To illustrate, let's revisit the expression we worked on: \(1 - \frac{1}{2}\). We first need to make the denominators match. Here, the number 1 can be written as \(\frac{2}{2}\). This is because 1 whole is equal to 2 parts when each part is a half (\(\frac{1}{2}\)).
After rewriting 1 as \(\frac{2}{2}\), the subtraction becomes straightforward: \(\frac{2}{2} - \frac{1}{2}\). Now just subtract the numerators (the top numbers): 2 - 1 = 1, and maintain the denominator: 2. So, the result is \(\frac{1}{2}\).

• Change whole numbers to fractions with the same denominator.
• Subtract the numerators only.
• Keep the denominator the same.

The concept of reciprocals is fundamental in fraction operations, particularly in division. A reciprocal of a fraction basically flips the fraction's numerator and denominator.
For instance, consider the fraction \(\frac{1}{2}\). Its reciprocal is simply \(\frac{2}{1}\) or just 2 after simplification.
To find the reciprocal:

• Swap the numerator and the denominator of a fraction.
• If dealing with a whole number, imagine it as a fraction with 1 as the denominator, and then flip.

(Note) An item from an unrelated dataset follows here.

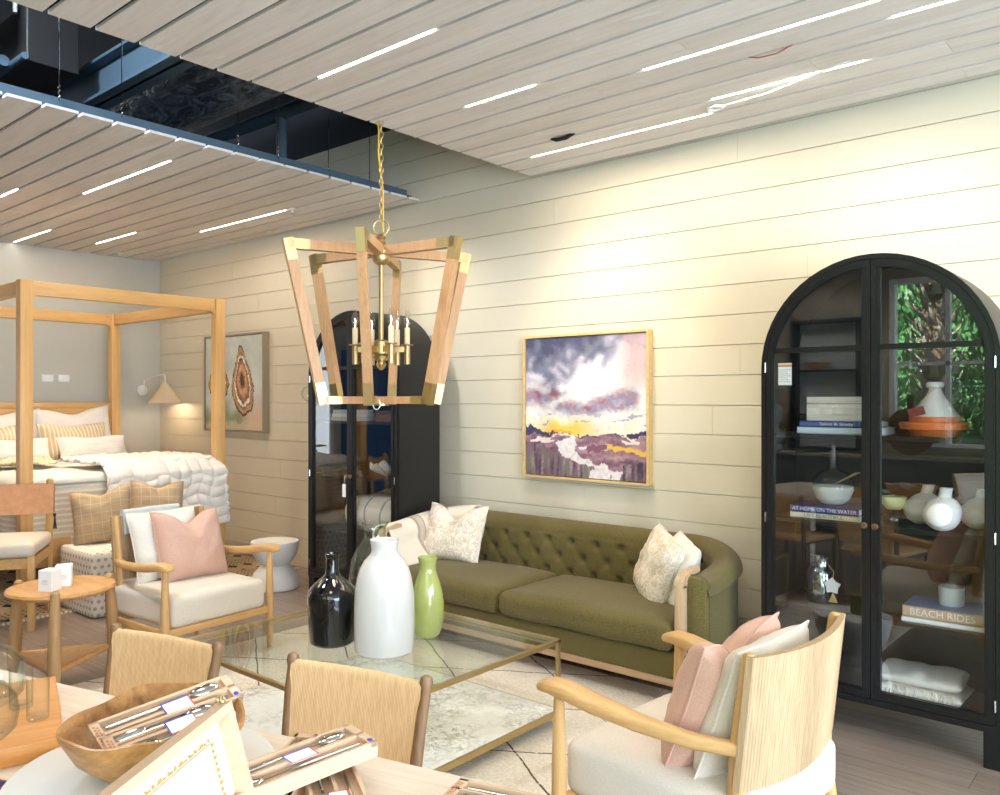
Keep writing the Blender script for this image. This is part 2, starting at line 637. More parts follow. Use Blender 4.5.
def special_materials():
    # marble with grey-olive brecciated veins
    m, nt, p = new_mat('veined_marble')
    v = coords(nt)
    w = N(nt, 'ShaderNodeTexNoise', i_Scale=5.0, i_Detail=6.0)
    nt.links.new(v, w.inputs['Vector'])
    vv = mixc(nt, 0.22, v, w.outputs['Color'], 'ADD')
    vo = N(nt, 'ShaderNodeTexVoronoi', feature='DISTANCE_TO_EDGE')
    vo.inputs['Scale'].default_value = 9.0
    nt.links.new(vv, vo.inputs['Vector'])
    a = ramp(nt, vo.outputs['Distance'], [(0.0, (0.6, 0.6, 0.6, 1)), (0.05, (0.2, 0.2, 0.2, 1)), (0.14, (0, 0, 0, 1))])
    f = noise_tex(nt, v, 26, 6, 0.75, 1.2)
    b = ramp(nt, f, [(0.48, (0, 0, 0, 1)), (0.6, (0.85, 0.85, 0.85, 1))])
    g = noise_tex(nt, v, 3.2, 3)
    msk = ramp(nt, g, [(0.4, (0.1, 0.1, 0.1, 1)), (0.62, (1, 1, 1, 1))])
    k = mth(nt, 'MULTIPLY', mth(nt, 'MAXIMUM', a, b), msk)
    nt.links.new(mixc(nt, k, rgb(250, 247, 242), rgb(158, 153, 132)), p.inputs['Base Color'])
    p.inputs['Roughness'].default_value = 0.12
    M['marble'] = m

    # floral cream jacquard
    m, nt, p = new_mat('cream_floral_jacquard')
    v = coords(nt)
    f = noise_tex(nt, v, 38, 4, 0.62, 1.6)
    c = ramp(nt, f, [(0.42, rgb(216, 197, 170)), (0.5, rgb(227, 212, 190)), (0.56, rgb(241, 232, 218))])
    nt.links.new(c, p.inputs['Base Color'])
    p.inputs['Roughness'].default_value = 0.9
    bump(nt, p, f, 0.2, 0.003)
    M['floral'] = m

    # cream throw with a taupe double stripe
    m, nt, p = new_mat('cream_throw_with_taupe_stripes')
    tc = N(nt, 'ShaderNodeTexCoord')
    sp = N(nt, 'ShaderNodeSeparateXYZ')
    nt.links.new(tc.outputs['UV'], sp.inputs[0])
    c = ramp(nt, sp.outputs[0], [(0.0, rgb(230, 218, 200)), (0.36, rgb(176, 158, 142)), (0.40, rgb(200, 184, 168)), (0.45, rgb(176, 158, 142)), (0.47, rgb(230, 218, 200)), (0.70, rgb(190, 174, 158)), (0.74, rgb(232, 221, 204))], 'CONSTANT')
    nt.links.new(c, p.inputs['Base Color'])
    p.inputs['Roughness'].default_value = 0.95
    bump(nt, p, noise_tex(nt, coords(nt), 150, 3), 0.4, 0.004)
    M['stripethrow'] = m

    # paper-cord weave, strands running along local z
    for key, ax, c1, c2 in (('cord', 'x', (216, 174, 122), (242, 206, 156)), ('cordy', 'y', (196, 156, 108), (226, 188, 138)), ('ribs', 'y', (168, 138, 102), (196, 166, 128))):
        m, nt, p = new_mat('paper_cord_' + key)
        v = coords(nt)
        sp = N(nt, 'ShaderNodeSeparateXYZ')
        nt.links.new(v, sp.inputs[0])
        s = mth(nt, 'SINE', mth(nt, 'MULTIPLY', sp.outputs['xyz'.index(ax)], 2 * PI / (0.0055 if key != 'ribs' else 0.012)))
        sc = [95, 95, 95]
        sc[2] = 3
        f = noise_tex(nt, coords(nt, tuple(sc)), 1.0, 3)
        h = mth(nt, 'ADD', mth(nt, 'MULTIPLY', s, 0.22), f)
        nt.links.new(ramp(nt, h, [(0.25, rgb(*c1)), (0.7, rgb(*c2))]), p.inputs['Base Color'])
        p.inputs['Roughness'].default_value = 0.75
        bump(nt, p, h, 0.35, 0.004)
        M[key] = m

    # plastic wrapped duct
    m, nt, p = new_mat('plastic_wrapped_duct')
    f = noise_tex(nt, coords(nt, (3, 8, 8)), 1.5, 5, 0.6, 2.0)
    nt.links.new(ramp(nt, f, [(0.4, rgb(48, 56, 68)), (0.75, rgb(116, 126, 142))]), p.inputs['Base Color'])
    p.inputs['Roughness'].default_value = 0.25
    bump(nt, p, f, 0.7, 0.05)
    M['duct'] = m

    # plank floor: boards run along X
    m, nt, p = new_mat('brown_plank_floor')
    v = coords(nt)
    br = N(nt, 'ShaderNodeTexBrick', offset=0.37)
    br.inputs['Scale'].default_value = 1.0
    br.inputs['Brick Width'].default_value = 1.9
    br.inputs['Row Height'].default_value = 0.19
    br.inputs['Mortar Size'].default_value = 0.0016
    br.inputs['Color1'].default_value = (0.2, 0.2, 0.2, 1)
    br.inputs['Color2'].default_value = (0.9, 0.9, 0.9, 1)
    br.inputs['Mortar'].default_value = (0, 0, 0, 1)
    nt.links.new(v, br.inputs['Vector'])
    off = mixc(nt, 1.0, coords(nt, (2.2, 26, 1)), br.outputs['Color'], 'ADD')
    f = noise_tex(nt, off, 1.0, 6, 0.65, 0.6)
    c = ramp(nt, f, [(0.3, rgb(110, 97, 88)), (0.55, rgb(142, 126, 114)), (0.75, rgb(164, 151, 140))])
    c = mixc(nt, 0.35, c, ramp(nt, br.outputs['Color'], [(0.1, rgb(106, 94, 86)), (0.9, rgb(162, 147, 136))]))
    c = mixc(nt, br.outputs['Fac'], c, rgb(60, 48, 40))
    nt.links.new(c, p.inputs['Base Color'])
    p.inputs['Roughness'].default_value = 0.33
    bump(nt, p, f, 0.15, 0.004)
    M['floor'] = m

    # whitewashed ceiling planks, grain along X, chalky knots
    m, nt, p = new_mat('whitewashed_ceiling_planks')
    gi = N(nt, 'ShaderNodeNewGeometry')
    v0 = coords(nt, (1.3, 15, 4))
    v = mixc(nt, 1.0, v0, mixc(nt, gi.outputs['Random Per Island'], (0, 0, 0, 1), (40, 17, 9, 1)), 'ADD')
    f = noise_tex(nt, v, 1.0, 6, 0.62, 1.2)
    c = ramp(nt, f, [(0.3, rgb(192, 184, 176)), (0.5, rgb(211, 205, 199)), (0.72, rgb(224, 220, 215))])
    tone = ramp(nt, gi.outputs['Random Per Island'], [(0.0, rgb(198, 190, 182)), (1.0, rgb(224, 220, 216))])
    c = mixc(nt, 0.45, c, tone)
    kn = noise_tex(nt, coords(nt, (3.2, 9, 3)), 1.0, 3, 0.5, 0.8)
    c = mixc(nt, ramp(nt, kn, [(0.66, (0, 0, 0, 1)), (0.74, (0.55, 0.55, 0.55, 1))]), c, rgb(226, 226, 224))
    nt.links.new(c, p.inputs['Base Color'])
    p.inputs['Roughness'].default_value = 0.7
    M['slats'] = m

    # cream rug with a dashed dark diamond lattice
    m, nt, p = new_mat('cream_diamond_rug')
    v = coords(nt)
    sp = N(nt, 'ShaderNodeSeparateXYZ')
    nt.links.new(v, sp.inputs[0])
    wob = noise_tex(nt, v, 3.0, 2)
    dash = noise_tex(nt, coords(nt, (64, 64, 1)), 1.0, 2)
    x = mth(nt, 'ADD', mth(nt, 'DIVIDE', sp.outputs[0], 1.02), mth(nt, 'MULTIPLY', mth(nt, 'SUBTRACT', wob, 0.5), 0.07))
    y = mth(nt, 'DIVIDE', sp.outputs[1], 0.63)
    ls = []
    for op in ('ADD', 'SUBTRACT'):
        u = mth(nt, 'FRACT', mth(nt, 'ADD', mth(nt, op, x, y), 0.28))
        d = mth(nt, 'ABSOLUTE', mth(nt, 'SUBTRACT', u, 0.5))
        ls.append(mth(nt, 'LESS_THAN', d, 0.0085))
    k = mth(nt, 'MULTIPLY', mth(nt, 'MAXIMUM', ls[0], ls[1]), mth(nt, 'GREATER_THAN', dash, 0.40))
    pile = noise_tex(nt, v, 60, 4)
    c = mixc(nt, k, ramp(nt, pile, [(0.3, rgb(216, 203, 184)), (0.7, rgb(238, 228, 212))]), rgb(84, 66, 54))
    nt.links.new(c, p.inputs['Base Color'])
    p.inputs['Roughness'].default_value = 1.0
    bump(nt, p, pile, 0.6, 0.02)
    M['rug'] = m

    # black and tan tribal rug
    m, nt, p = new_mat('black_and_tan_rug')
    v = coords(nt)
    sp = N(nt, 'ShaderNodeSeparateXYZ')
    nt.links.new(v, sp.inputs[0])

    def tri(sock, pitch):
        return mth(nt, 'ABSOLUTE', mth(nt, 'SUBTRACT', mth(nt, 'FRACT', mth(nt, 'DIVIDE', sock, pitch)), 0.5))
    dia = mth(nt, 'ADD', tri(sp.outputs[0], 0.22), tri(sp.outputs[1], 0.16))
    a = mth(nt, 'LESS_THAN', dia, 0.30)
    b2 = mth(nt, 'LESS_THAN', mth(nt, 'ADD', tri(sp.outputs[0], 0.055), tri(sp.outputs[1], 0.04)), 0.3)
    band = mth(nt, 'LESS_THAN', mth(nt, 'FRACT', mth(nt, 'DIVIDE', sp.outputs[0], 0.5)), 0.55)
    k = mth(nt, 'ADD', mth(nt, 'MULTIPLY', a, band), mth(nt, 'MULTIPLY', b2, mth(nt, 'SUBTRACT', 1.0, band)))
    c = mixc(nt, k, rgb(190, 164, 128), rgb(40, 38, 42))
    nt.links.new(c, p.inputs['Base Color'])
    p.inputs['Roughness'].default_value = 1.0
    M['tribal'] = m

    # ottoman print: small grey-blue crosses on white
    m, nt, p = new_mat('white_fabric_with_grey_cross_print')
    tc = N(nt, 'ShaderNodeTexCoord')
    mp = N(nt, 'ShaderNodeMapping')
    nt.links.new(tc.outputs['UV'], mp.inputs[0])
    sp = N(nt, 'ShaderNodeSeparateXYZ')
    nt.links.new(mp.outputs[0], sp.inputs[0])
    row = mth(nt, 'FLOOR', mth(nt, 'DIVIDE', sp.outputs[1], 0.05))
    xs = mth(nt, 'ADD', sp.outputs[0], mth(nt, 'MULTIPLY', row, 0.025))
    du = tri(xs, 0.05)
    dv = tri(sp.outputs[1], 0.05)
    q = mth(nt, 'MULTIPLY', mth(nt, 'LESS_THAN', mth(nt, 'MINIMUM', du, dv), 0.14), mth(nt, 'LESS_THAN', mth(nt, 'MAXIMUM', du, dv), 0.26))
    c = mixc(nt, q, rgb(238, 232, 222), rgb(176, 178, 181))
    nt.links.new(c, p.inputs['Base Color'])
    p.inputs['Roughness'].default_value = 0.95
    M['crossprint'] = m

    # hedge, palm
    M['leaf'] = plain('hedge_leaves', rgb(84, 140, 84), 0.5, 0, 0.5, vs=3)
    M['palmleaf'] = plain('palm_fronds', rgb(96, 150, 84), 0.5, 0, 0.3, vs=3)
    M['boot'] = plain('grey_palm_boots', rgb(186, 178, 166), 0.8, 0, 0.2, vs=6)
    M['grass'] = plain('outside_ground', rgb(120, 130, 100), 0.9)
    M['bluepaint'] = plain('blue_door_paint', rgb(62, 112, 168), 0.4)
    m, nt, p = new_mat('silvered_mercury_glass')
    f = noise_tex(nt, coords(nt), 60, 4)
    nt.links.new(ramp(nt, f, [(0.35, rgb(70, 76, 80)), (0.6, rgb(196, 202, 204))]), p.inputs['Base Color'])
    p.inputs['Metallic'].default_value = 1.0
    p.inputs['Roughness'].default_value = 0.1
    M['mercury'] = m
    m, nt, p = new_mat('painted_canvas')
    at = N(nt, 'ShaderNodeVertexColor')
    at.layer_name = 'paint'
    nt.links.new(at.outputs[0], p.inputs['Base Color'])
    p.inputs['Roughness'].default_value = 0.55
    bump(nt, p, noise_tex(nt, coords(nt, (60, 60, 25)), 1.0, 4), 0.25, 0.004)
    M['canvas'] = m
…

Reciprocals are powerful in division because they turn division problems into multiplication ones, which are usually easier to solve! In our exercise, this was critical for simplifying the division operation.

When dividing by a fraction, the entire division can be transformed into multiplication by the reciprocal of the divisor. This simplifies the calculation process significantly.
In our example, after simplifying the problem to 5 divided by \(\frac{1}{2}\), the next step involves finding the reciprocal of \(\frac{1}{2}\). We transform 5 \(\div\) \(\frac{1}{2}\) into 5 \(\times\) 2, making it easier to solve.
Here's a summary of how to handle division:

• Find the reciprocal of the fraction you are dividing by.
• Multiply the number by this reciprocal.
• Perform the multiplication to get the final answer.

In this scenario, where fractions complicate direct division, transforming the operation to multiplication offers a neat solution, yielding the final result of 10.